Problem to solve
Seek out every line containing the word "scraped", and copy each.

Data excerpt
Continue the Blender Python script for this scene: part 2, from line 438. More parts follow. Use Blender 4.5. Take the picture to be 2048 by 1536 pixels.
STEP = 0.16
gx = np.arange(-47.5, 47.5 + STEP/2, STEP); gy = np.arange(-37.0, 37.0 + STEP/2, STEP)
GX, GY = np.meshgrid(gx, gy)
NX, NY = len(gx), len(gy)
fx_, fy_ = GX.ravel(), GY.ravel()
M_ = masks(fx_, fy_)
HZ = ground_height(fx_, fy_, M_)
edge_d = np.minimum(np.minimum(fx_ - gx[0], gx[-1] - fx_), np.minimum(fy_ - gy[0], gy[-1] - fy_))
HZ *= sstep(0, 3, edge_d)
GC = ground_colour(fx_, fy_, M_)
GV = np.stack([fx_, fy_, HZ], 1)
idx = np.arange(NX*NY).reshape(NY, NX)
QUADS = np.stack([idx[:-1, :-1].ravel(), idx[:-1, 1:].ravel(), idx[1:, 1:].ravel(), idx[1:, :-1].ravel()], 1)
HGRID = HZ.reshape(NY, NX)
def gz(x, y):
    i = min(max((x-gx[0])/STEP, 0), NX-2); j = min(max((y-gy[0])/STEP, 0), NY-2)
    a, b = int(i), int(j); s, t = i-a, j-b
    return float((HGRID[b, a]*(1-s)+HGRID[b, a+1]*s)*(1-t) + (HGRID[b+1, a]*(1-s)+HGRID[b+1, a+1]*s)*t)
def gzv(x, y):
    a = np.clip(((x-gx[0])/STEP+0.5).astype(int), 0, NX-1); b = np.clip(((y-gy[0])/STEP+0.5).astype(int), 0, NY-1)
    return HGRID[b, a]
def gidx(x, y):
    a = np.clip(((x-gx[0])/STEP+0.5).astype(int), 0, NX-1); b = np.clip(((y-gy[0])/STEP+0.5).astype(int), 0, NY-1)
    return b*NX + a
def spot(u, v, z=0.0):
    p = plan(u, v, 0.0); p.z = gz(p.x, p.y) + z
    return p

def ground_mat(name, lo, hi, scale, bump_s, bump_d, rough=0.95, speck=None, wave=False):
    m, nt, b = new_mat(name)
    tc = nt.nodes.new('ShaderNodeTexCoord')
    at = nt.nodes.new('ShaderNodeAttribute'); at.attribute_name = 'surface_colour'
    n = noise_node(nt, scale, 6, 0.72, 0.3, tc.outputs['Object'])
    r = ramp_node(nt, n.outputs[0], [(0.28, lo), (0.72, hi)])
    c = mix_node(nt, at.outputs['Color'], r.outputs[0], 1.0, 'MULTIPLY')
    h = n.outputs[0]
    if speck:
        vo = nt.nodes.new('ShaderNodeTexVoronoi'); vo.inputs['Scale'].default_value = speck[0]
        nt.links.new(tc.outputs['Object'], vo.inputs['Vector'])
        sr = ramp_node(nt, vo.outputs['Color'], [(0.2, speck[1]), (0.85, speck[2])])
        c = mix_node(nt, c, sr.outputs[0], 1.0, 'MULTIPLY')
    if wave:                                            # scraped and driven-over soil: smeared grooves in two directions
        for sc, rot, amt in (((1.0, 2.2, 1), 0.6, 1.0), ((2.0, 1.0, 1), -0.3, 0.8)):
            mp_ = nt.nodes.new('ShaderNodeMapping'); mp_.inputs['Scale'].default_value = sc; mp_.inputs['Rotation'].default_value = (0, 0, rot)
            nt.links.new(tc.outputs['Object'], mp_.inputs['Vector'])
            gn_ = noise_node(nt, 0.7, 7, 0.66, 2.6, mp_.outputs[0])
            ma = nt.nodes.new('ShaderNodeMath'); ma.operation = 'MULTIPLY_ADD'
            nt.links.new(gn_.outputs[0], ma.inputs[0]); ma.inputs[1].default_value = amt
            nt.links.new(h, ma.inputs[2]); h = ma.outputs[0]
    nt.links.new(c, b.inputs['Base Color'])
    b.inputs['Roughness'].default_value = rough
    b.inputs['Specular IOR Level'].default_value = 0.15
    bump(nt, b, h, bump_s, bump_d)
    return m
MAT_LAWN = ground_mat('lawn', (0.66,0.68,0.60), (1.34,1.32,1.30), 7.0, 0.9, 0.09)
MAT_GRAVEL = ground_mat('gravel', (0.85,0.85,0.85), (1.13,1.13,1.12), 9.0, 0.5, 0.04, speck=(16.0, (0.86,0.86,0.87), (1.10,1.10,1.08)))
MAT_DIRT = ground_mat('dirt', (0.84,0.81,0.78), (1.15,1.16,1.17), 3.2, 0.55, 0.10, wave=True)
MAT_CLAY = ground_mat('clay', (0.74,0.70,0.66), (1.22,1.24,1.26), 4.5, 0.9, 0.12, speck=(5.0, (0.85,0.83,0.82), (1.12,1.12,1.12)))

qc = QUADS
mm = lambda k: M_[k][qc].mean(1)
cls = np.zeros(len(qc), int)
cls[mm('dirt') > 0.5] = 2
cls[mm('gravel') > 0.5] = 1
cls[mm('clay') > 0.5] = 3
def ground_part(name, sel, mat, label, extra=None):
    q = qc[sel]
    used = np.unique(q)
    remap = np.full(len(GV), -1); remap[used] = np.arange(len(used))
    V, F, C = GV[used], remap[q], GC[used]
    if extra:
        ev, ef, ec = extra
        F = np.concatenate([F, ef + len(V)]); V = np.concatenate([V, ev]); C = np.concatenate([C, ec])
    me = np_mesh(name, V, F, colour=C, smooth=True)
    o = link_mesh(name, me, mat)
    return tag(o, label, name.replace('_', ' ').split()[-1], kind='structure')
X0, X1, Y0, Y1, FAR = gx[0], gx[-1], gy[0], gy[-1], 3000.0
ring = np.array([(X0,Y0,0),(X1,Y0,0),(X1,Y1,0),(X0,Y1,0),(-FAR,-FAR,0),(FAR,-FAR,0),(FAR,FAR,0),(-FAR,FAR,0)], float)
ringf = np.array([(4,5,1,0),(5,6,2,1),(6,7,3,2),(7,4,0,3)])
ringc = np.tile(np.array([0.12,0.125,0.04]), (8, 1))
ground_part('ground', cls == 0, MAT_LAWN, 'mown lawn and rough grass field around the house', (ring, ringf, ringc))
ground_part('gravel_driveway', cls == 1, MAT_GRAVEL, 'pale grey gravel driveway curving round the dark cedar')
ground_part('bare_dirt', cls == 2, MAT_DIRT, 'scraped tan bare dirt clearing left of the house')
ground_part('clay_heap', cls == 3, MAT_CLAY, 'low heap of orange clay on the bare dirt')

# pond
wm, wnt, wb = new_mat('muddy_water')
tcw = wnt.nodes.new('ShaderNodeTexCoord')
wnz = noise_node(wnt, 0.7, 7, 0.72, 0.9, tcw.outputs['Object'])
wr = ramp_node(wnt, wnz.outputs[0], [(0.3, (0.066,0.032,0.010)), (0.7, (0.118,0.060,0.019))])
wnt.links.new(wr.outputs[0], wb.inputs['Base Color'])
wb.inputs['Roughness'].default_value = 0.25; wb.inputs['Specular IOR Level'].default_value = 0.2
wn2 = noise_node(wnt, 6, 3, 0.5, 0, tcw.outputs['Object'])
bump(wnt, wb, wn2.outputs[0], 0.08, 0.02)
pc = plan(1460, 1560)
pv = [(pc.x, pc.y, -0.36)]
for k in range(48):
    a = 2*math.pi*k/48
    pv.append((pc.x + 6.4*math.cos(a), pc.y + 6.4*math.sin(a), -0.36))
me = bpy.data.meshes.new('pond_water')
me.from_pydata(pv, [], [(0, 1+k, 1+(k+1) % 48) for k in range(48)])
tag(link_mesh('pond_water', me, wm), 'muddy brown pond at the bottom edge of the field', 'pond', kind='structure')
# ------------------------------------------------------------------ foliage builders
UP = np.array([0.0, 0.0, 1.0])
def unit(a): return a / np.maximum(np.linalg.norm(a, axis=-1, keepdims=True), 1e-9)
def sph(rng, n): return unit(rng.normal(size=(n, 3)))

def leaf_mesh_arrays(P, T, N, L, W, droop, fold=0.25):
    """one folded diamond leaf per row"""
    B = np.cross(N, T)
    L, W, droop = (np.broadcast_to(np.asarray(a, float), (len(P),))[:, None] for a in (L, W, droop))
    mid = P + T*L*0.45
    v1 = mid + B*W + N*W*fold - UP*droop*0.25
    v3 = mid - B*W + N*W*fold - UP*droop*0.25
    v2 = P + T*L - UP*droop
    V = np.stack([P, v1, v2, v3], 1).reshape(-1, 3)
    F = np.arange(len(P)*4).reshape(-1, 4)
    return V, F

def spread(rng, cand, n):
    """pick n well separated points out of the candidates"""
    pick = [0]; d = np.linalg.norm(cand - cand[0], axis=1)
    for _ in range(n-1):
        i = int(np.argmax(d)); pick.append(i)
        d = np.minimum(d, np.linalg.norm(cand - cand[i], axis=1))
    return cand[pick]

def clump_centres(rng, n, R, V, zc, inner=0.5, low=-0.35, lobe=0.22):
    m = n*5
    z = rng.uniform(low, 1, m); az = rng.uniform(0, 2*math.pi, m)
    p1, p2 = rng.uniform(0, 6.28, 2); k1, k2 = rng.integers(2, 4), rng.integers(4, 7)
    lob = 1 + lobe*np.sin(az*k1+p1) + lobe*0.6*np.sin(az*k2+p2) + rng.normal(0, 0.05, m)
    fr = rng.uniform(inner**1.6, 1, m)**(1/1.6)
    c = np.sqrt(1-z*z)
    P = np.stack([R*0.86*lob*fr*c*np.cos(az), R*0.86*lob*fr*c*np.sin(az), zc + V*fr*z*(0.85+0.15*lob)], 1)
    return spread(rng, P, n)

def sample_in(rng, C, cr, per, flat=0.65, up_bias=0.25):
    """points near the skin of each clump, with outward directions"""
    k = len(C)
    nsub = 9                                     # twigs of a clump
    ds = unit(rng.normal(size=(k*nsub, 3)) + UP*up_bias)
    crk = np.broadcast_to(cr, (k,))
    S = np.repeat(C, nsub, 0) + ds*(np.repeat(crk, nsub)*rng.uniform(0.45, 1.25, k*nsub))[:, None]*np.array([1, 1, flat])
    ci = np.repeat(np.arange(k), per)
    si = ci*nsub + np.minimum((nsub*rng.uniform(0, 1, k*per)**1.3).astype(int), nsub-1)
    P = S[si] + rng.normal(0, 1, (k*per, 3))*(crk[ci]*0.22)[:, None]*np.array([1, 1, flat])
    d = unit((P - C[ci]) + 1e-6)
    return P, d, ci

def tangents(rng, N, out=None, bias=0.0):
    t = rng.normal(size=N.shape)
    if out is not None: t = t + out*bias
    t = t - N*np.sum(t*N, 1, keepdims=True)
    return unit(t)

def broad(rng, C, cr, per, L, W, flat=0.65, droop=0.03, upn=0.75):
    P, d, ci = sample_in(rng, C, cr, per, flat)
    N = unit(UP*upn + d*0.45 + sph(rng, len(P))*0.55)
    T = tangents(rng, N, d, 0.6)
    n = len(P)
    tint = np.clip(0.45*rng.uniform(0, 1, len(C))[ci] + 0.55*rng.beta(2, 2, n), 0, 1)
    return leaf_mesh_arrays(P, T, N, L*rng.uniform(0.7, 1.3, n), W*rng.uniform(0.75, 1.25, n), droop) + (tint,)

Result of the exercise
    if wave:                                            # scraped and driven-over soil: smeared grooves in two directions
ground_part('bare_dirt', cls == 2, MAT_DIRT, 'scraped tan bare dirt clearing left of the house')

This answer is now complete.